▶ **EXERCISE BRIEF**
Give again, word for word, each line from the top of the listing through the line that holds "eb.rotation_euler = (0, rad(2.0), 0)".

▶ **DATASET CONTENT**
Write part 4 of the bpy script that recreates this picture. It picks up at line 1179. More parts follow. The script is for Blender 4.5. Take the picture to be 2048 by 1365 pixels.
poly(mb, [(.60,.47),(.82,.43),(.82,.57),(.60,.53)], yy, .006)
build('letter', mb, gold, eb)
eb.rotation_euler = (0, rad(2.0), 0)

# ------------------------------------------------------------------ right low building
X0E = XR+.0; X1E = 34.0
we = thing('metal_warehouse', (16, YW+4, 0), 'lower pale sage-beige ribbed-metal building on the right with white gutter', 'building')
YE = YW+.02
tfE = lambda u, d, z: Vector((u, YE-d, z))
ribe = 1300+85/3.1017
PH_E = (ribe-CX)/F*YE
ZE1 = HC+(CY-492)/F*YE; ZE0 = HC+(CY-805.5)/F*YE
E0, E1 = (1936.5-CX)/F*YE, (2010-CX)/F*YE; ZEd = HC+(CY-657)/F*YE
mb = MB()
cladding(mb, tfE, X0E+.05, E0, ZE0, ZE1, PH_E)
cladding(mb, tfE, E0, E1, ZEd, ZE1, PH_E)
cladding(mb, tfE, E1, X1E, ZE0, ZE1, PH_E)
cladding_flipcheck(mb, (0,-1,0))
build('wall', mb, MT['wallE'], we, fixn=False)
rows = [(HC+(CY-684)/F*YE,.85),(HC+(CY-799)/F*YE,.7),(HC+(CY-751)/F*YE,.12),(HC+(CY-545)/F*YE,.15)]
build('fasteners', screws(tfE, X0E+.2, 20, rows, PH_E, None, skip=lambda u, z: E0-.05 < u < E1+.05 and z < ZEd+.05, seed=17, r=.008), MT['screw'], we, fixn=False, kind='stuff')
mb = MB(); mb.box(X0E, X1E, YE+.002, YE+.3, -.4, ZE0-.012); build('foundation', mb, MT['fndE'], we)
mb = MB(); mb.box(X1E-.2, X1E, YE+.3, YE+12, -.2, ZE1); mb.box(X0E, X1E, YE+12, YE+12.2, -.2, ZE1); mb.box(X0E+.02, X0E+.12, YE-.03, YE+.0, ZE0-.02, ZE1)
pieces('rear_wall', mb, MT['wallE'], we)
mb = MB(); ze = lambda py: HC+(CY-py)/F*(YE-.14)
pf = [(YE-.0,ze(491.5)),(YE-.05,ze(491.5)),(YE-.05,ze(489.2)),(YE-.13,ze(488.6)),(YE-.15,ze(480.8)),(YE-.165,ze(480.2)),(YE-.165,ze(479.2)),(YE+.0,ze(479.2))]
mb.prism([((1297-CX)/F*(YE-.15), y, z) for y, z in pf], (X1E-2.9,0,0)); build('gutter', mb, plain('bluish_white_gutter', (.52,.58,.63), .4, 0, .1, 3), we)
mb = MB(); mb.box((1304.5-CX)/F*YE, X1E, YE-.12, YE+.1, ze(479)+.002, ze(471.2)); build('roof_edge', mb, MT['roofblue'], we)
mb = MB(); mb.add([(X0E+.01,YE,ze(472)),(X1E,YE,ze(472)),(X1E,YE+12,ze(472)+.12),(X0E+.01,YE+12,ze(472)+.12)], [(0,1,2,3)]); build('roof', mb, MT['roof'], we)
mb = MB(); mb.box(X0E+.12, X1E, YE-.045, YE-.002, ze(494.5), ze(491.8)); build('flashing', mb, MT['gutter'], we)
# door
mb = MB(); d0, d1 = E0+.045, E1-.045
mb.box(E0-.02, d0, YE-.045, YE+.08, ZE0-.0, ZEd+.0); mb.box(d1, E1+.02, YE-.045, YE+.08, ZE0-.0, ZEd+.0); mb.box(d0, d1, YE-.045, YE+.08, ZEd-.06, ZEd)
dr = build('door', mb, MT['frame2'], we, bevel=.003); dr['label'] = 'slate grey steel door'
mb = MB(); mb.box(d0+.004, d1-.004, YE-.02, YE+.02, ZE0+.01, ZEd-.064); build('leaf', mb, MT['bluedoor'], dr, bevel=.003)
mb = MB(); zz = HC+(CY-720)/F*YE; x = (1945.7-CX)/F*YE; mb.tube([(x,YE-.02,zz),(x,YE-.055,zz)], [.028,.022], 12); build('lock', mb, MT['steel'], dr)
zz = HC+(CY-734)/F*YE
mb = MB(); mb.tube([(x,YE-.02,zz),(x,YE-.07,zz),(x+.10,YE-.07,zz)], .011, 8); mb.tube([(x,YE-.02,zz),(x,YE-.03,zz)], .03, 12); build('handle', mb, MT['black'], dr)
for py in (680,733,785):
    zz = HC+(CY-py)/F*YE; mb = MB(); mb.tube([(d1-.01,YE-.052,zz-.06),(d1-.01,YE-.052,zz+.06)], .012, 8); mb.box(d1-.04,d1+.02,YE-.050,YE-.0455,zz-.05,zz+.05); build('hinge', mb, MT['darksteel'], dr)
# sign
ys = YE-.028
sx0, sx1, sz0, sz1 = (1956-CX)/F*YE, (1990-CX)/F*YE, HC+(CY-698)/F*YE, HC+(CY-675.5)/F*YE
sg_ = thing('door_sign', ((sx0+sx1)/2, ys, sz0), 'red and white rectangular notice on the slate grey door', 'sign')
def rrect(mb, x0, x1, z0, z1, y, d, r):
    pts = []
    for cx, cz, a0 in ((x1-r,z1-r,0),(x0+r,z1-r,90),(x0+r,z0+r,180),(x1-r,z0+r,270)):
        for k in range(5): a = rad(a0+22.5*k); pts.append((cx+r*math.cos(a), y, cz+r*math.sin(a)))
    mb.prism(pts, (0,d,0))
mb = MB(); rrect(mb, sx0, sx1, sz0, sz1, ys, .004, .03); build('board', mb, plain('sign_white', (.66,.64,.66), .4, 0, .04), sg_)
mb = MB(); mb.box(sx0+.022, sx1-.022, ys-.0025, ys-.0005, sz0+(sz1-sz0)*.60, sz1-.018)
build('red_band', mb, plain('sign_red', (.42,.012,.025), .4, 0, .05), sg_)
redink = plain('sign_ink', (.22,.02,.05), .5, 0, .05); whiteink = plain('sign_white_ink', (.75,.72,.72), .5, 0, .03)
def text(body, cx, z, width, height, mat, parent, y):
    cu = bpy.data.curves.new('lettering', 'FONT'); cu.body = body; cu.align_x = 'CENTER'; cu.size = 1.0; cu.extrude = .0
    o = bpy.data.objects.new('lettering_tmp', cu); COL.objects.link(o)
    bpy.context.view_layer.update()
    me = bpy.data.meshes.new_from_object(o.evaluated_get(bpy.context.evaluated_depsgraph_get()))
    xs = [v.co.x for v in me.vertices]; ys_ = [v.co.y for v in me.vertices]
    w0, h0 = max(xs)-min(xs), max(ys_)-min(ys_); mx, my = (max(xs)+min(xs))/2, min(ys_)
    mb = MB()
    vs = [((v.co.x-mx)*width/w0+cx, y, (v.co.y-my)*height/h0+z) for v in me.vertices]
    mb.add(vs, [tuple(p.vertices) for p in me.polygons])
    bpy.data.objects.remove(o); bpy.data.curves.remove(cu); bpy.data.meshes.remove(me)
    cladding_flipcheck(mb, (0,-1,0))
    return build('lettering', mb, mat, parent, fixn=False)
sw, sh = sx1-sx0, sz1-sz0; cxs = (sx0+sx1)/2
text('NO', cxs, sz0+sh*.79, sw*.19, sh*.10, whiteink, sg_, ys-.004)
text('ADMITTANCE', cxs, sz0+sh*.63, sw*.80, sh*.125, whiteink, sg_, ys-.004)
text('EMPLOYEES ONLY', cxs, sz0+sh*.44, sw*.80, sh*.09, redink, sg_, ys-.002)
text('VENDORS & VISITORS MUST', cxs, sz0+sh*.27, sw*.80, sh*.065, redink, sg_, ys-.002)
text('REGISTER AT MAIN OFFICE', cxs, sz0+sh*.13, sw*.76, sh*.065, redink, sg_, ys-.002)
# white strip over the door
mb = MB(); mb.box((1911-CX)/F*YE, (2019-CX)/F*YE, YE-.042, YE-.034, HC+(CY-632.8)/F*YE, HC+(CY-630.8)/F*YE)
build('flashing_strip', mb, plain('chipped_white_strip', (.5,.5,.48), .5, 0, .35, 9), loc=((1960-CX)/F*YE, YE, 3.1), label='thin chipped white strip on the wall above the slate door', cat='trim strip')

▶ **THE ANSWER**
Write part 4 of the bpy script that recreates this picture. It picks up at line 1179. More parts follow. The script is for Blender 4.5. Take the picture to be 2048 by 1365 pixels.
poly(mb, [(.60,.47),(.82,.43),(.82,.57),(.60,.53)], yy, .006)
build('letter', mb, gold, eb)
eb.rotation_euler = (0, rad(2.0), 0)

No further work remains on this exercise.